Clark Street Pub Crawl

Once a Native American trail, Clark Street is one of Chicago's major arteries, running roughly 12 miles from Chinatown on the South Side to the border with Evanston at the north. A Clark Street pub crawl, with stops in three distinct neighborhoods, gives you a taste of this vibrant, diverse city that plays as hard as it works.

Downtown/River North

Begin your pub crawl where Clark Street meets the Chicago River. From the Clark Street Bridge, the city spreads out in all directions. On your left are the iconic corncob structures of Marina Towers, with Lake Michigan in the far distance, and a series of bridges spans the river on both sides.

If you're kicking off your walk during the day, head to Fado ( 100 W. Grand Ave. 312/836–0066), an ornate Irish pub featuring decor imported from the Emerald Isle. Relax with a perfectly poured pint of Guinness and a hearty boxty. Blues fans should check the night's lineup at Blue Chicago just up the street at 536 N. Clark Street to see whether it's worth heading back downtown for music and a nightcap. After knocking back a pint or two, take a five-minute walk to the Grand Avenue Red Line station, where you'll hop on a northbound El train. You can also flag a cab or grab a northbound bus on Dearborn.


Exit the Red Line at Addison and walk to Murphy's Bleachers ( 3655 N. Sheffield Ave. 773/281–5356), directly across from Wrigley Field's bleacher entrance. The historic sports bar's rooftop is the best place to watch a Cubs game outside of the Friendly Confines. With sports memorabilia lining the walls and numerous brews on tap, it's the quintessential Wrigleyville experience. Finish getting your sports fix and head back to the Red Line stop at Addison.
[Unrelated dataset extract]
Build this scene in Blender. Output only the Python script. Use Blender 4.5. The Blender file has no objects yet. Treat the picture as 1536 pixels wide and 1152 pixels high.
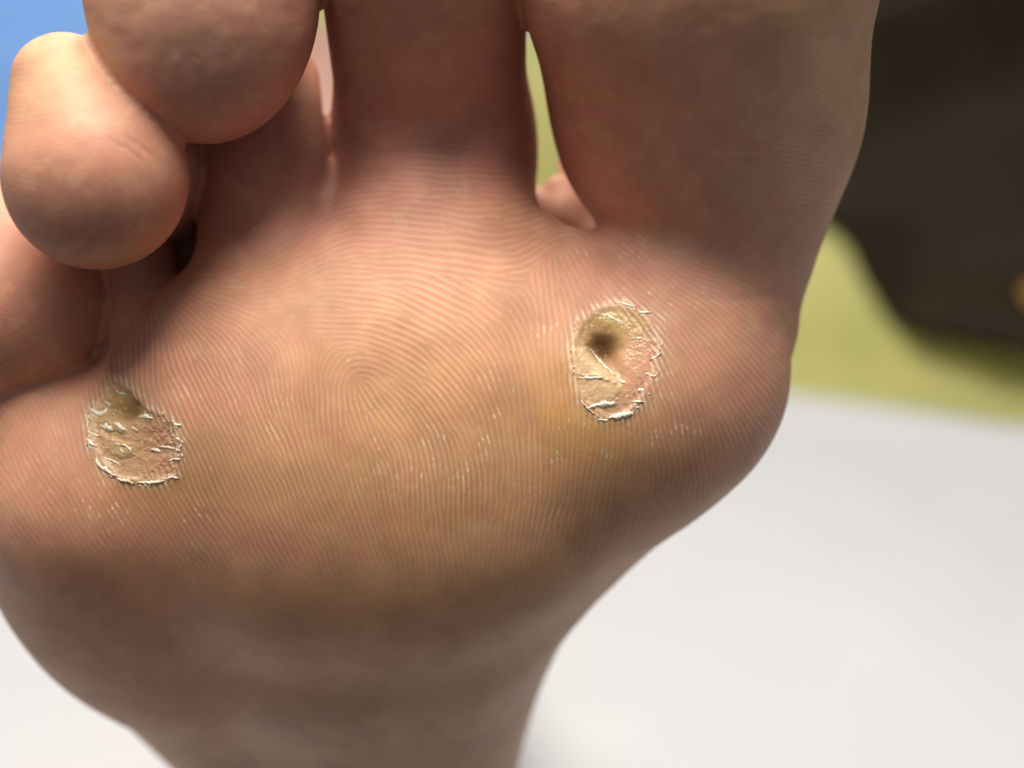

Exit the Red Line at Berwyn and whet your thirst with a stroll through Andersonville. Beer aficionados flock to The Hopleaf ( 5148 N. Clark St. 773/334–9851) for its mind-boggling selection of international drafts and bottled beers. Note that the bar area gets very crowded on weekends and there's almost always a wait for a table. Energy flagging by this point? Luckily it's just a quick stumble north to your last stop, Simon's Tavern ( 5201 N. Clark St. 773/878–0894). Look for the neon sign depicting a fish hoisting a martini—a play on "pickled herring." This slightly divey bar is steeped in local history. The original owner, a bootlegger during Prohibition, used to cash paychecks in a bulletproof booth on the premises. When you're ready to call it a night, hail a cab or hike it back to the 24-hour Red Line.